_INSTRUCTIONS FOR THE TASK_. In the entries below, find the line with "Recreate this scene" and the line with "S.camera = cam", then retype both and everything between them exactly. Do not copy the pictures.

Data entries
══════
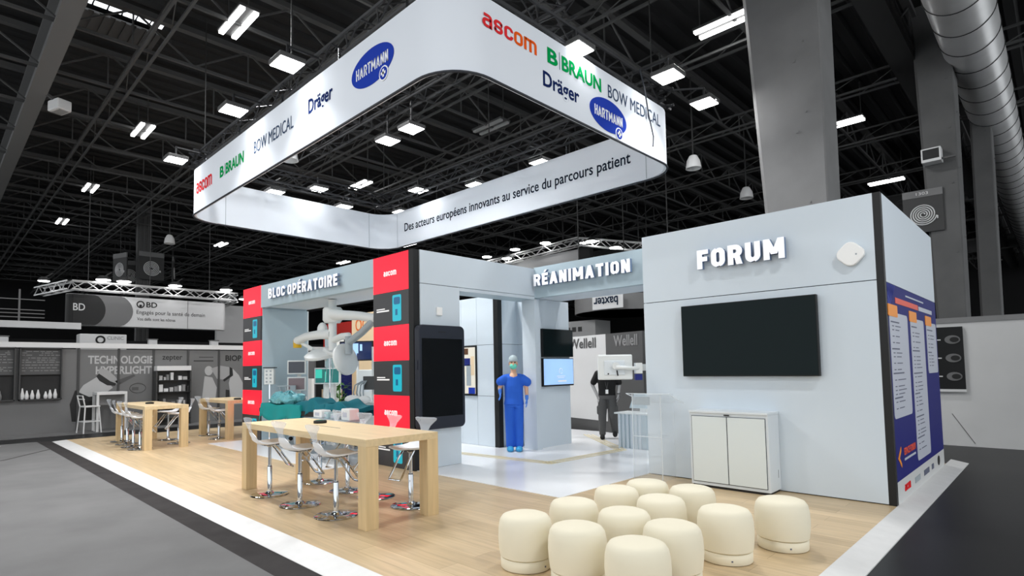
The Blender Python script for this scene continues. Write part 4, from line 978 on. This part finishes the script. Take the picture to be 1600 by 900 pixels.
for s in (-1, 1):
    m = MB(); m.sphere((s*.085,-.07,.04), (.072,.17,.06), 16, 10); m.sphere((s*.08,.02,.06), (.055,.07,.06)); m.v = [(x,y,max(z,0)) for x,y,z in m.v]; blob(m, 'shoe_cover', 'shoe_cover', t, .012)
m = MB(); m.sphere((0,.0,HZ+.07), (.092,.112,.1), 20, 12); m.v = [(x,y,max(z,HZ+.045)) for x,y,z in m.v]; m.build('surgical_cap', 'cap', t, True)
m = MB(); m.sphere((0,-.05,HZ-.045), (.07,.075,.065), 18, 12); m.build('face_mask', 'mask', t, True)
m = MB(); m.box(-.05,-.015,-.106,-.09,HZ+.02,HZ+.035); m.box(.015,.05,-.106,-.09,HZ+.02,HZ+.035); m.build('eyes', 'hair', t)
# walking man
t = T('person', 'man in black polo and grey trousers walking behind the monitor, one hand in pocket', 'person', (-7.15, 10.85, .006), R(33))
HZ = 1.71
m = face(t, HZ, 'skin_grey'); caps(m, (-.15,0,1.44), (.15,0,1.44), .05, .05); caps(m, (0,0,1.40), (0,0,1.0), .12, .13)
caps(m, (-.2,0,1.45), (-.32,.04,1.2), .052, .042); caps(m, (-.32,.04,1.2), (-.215,-.04,.96), .042, .032)
caps(m, (.2,0,1.45), (.27,.02,1.18), .052, .042); caps(m, (.27,.02,1.18), (.245,-.08,.98), .042, .032)
hand(m, (-.215,-.045,.965), (.3,-.1,-1), (.6,-1,.1), .009, .6); hand(m, (.245,-.085,.975), (-.05,-.15,-1), (-.3,-1,.1), .009, .5)
for s in (-1, 1): caps(m, (s*.09,0,.95), (s*.11,0,.5), .08, .06)
caps(m, (-.11,0,.5), (-.12,-.03,.1), .06, .042); caps(m, (.11,0,.5), (.15,.16,.12), .06, .042)
blob(m, 'body', 'skin_grey', t, .009)
m = MB(); caps(m, (-.14,0,1.42), (.14,0,1.42), .085, .085); m.tube([(0,0,1.49),(0,0,1.44),(0,0,1.3),(0,0,1.08),(0,0,.96)], [.075,.16,.2,.185,.19], 20); m.v = [(x,y*.72,z) for x,y,z in m.v]
caps(m, (-.19,0,1.44), (-.29,.03,1.25), .078, .072, 14); caps(m, (.19,0,1.44), (.26,.02,1.24), .078, .072, 14); m.tube([(0,.0,1.5),(0,0,1.53)], [.08,.075], 14); blob(m, 'polo_shirt', 'polo', t, .014)
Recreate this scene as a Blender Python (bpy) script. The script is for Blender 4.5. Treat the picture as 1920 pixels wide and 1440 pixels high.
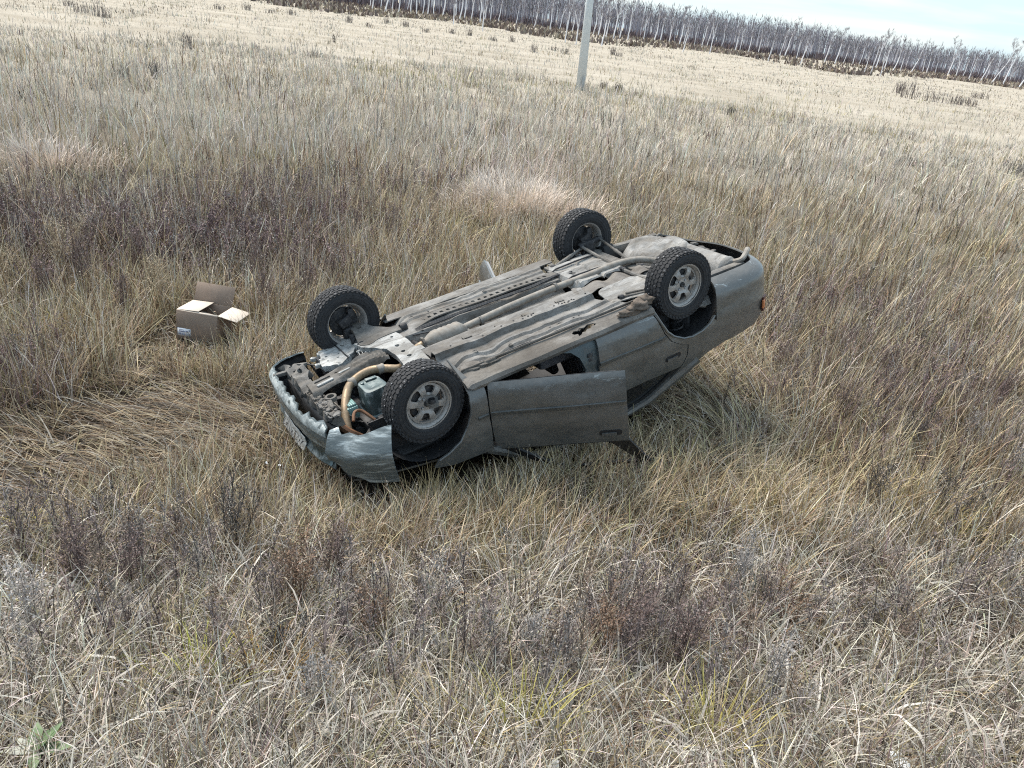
import bpy, bmesh, math, random
import numpy as np
from mathutils import Matrix, Vector
from mathutils.geometry import delaunay_2d_cdt

for o in list(bpy.data.objects):
    bpy.data.objects.remove(o, do_unlink=True)
S = bpy.context.scene
C = S.collection
PI = math.pi

# ------------------------------------------------------------------ camera
CAM_H = 3.35
F_PX = 1443.0                                    # focal length for a 1920 px wide picture
CW = np.array([[0.9923, 0.1236, 0.0], [0.0534, -0.4289, 0.9018], [0.1115, -0.8948, -0.4322]])  # right/down/forward -> world
cam_d = bpy.data.cameras.new('camera')
cam_d.sensor_width = 36.0
cam_d.lens = F_PX / 1920 * 36.0
cam_d.clip_start = 0.1
cam_d.clip_end = 6000
cam = bpy.data.objects.new('camera', cam_d)
C.objects.link(cam)
m3 = Matrix(((CW[0][0], -CW[0][1], -CW[0][2]), (CW[1][0], -CW[1][1], -CW[1][2]), (CW[2][0], -CW[2][1], -CW[2][2]))).normalized()
cam.matrix_world = Matrix.Translation((0, 0, CAM_H)) @ m3.to_4x4()
S.camera = cam

# ------------------------------------------------------------------ sky, sun, exposure
SUN_AZ = math.radians(-50)                       # from +Y (away from the camera) towards -X (left)
SUN_EL = math.radians(54)
world = bpy.data.worlds.new('World')
S.world = world
world.use_nodes = True
nt = world.node_tree
nt.nodes.clear()
wo = nt.nodes.new('ShaderNodeOutputWorld')
bg = nt.nodes.new('ShaderNodeBackground')
bg.inputs['Strength'].default_value = 0.075
sky = nt.nodes.new('ShaderNodeTexSky')
sky.sky_type = 'NISHITA'
sky.sun_disc = False
sky.sun_elevation = SUN_EL
sky.sun_rotation = SUN_AZ
sky.air_density = 1.0
sky.dust_density = 1.5
tc = nt.nodes.new('ShaderNodeTexCoord')
mp = nt.nodes.new('ShaderNodeMapping')
mp.inputs['Scale'].default_value = (1.6, 1.6, 14.0)
mp.inputs['Rotation'].default_value = (0.02, -0.02, 0)
nz = nt.nodes.new('ShaderNodeTexNoise')
nz.inputs['Scale'].default_value = 2.6
nz.inputs['Detail'].default_value = 5
nz.inputs['Roughness'].default_value = 0.5
nz.inputs['Distortion'].default_value = 0.5
rp = nt.nodes.new('ShaderNodeMapRange')
rp.inputs['From Min'].default_value = 0.42
rp.inputs['From Max'].default_value = 0.66
mx = nt.nodes.new('ShaderNodeMix')
mx.data_type = 'RGBA'
mx.inputs['Factor'].default_value = 0.72
cl = nt.nodes.new('ShaderNodeMix')
cl.data_type = 'RGBA'
cl.inputs['A'].default_value = (2.6, 3.6, 4.25, 1)    # thin veil of high cloud: blue gaps
cl.inputs['B'].default_value = (3.7, 4.1, 4.25, 1)     # and white streaks
nt.links.new(tc.outputs['Generated'], mp.inputs['Vector'])
nt.links.new(mp.outputs['Vector'], nz.inputs['Vector'])
nt.links.new(nz.outputs['Fac'], rp.inputs['Value'])
nt.links.new(rp.outputs['Result'], cl.inputs['Factor'])
nt.links.new(cl.outputs['Result'], mx.inputs['B'])
nt.links.new(sky.outputs['Color'], mx.inputs['A'])
nt.links.new(mx.outputs['Result'], bg.inputs['Color'])
nt.links.new(bg.outputs['Background'], wo.inputs['Surface'])

sun_d = bpy.data.lights.new('sun', 'SUN')
sun_d.energy = 1.6
sun_d.angle = math.radians(28)
sun_d.color = (1.0, 0.91, 0.80)
sun = bpy.data.objects.new('sun', sun_d)
C.objects.link(sun)
sdir = Vector((math.sin(SUN_AZ) * math.cos(SUN_EL), math.cos(SUN_AZ) * math.cos(SUN_EL), math.sin(SUN_EL)))
sun.rotation_euler = sdir.to_track_quat('Z', 'Y').to_euler()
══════
_RESULT_.
Recreate this scene as a Blender Python (bpy) script. The script is for Blender 4.5. Treat the picture as 1920 pixels wide and 1440 pixels high.
import bpy, bmesh, math, random
import numpy as np
from mathutils import Matrix, Vector
from mathutils.geometry import delaunay_2d_cdt

for o in list(bpy.data.objects):
    bpy.data.objects.remove(o, do_unlink=True)
S = bpy.context.scene
C = S.collection
PI = math.pi

# ------------------------------------------------------------------ camera
CAM_H = 3.35
F_PX = 1443.0                                    # focal length for a 1920 px wide picture
CW = np.array([[0.9923, 0.1236, 0.0], [0.0534, -0.4289, 0.9018], [0.1115, -0.8948, -0.4322]])  # right/down/forward -> world
cam_d = bpy.data.cameras.new('camera')
cam_d.sensor_width = 36.0
cam_d.lens = F_PX / 1920 * 36.0
cam_d.clip_start = 0.1
cam_d.clip_end = 6000
cam = bpy.data.objects.new('camera', cam_d)
C.objects.link(cam)
m3 = Matrix(((CW[0][0], -CW[0][1], -CW[0][2]), (CW[1][0], -CW[1][1], -CW[1][2]), (CW[2][0], -CW[2][1], -CW[2][2]))).normalized()
cam.matrix_world = Matrix.Translation((0, 0, CAM_H)) @ m3.to_4x4()
S.camera = cam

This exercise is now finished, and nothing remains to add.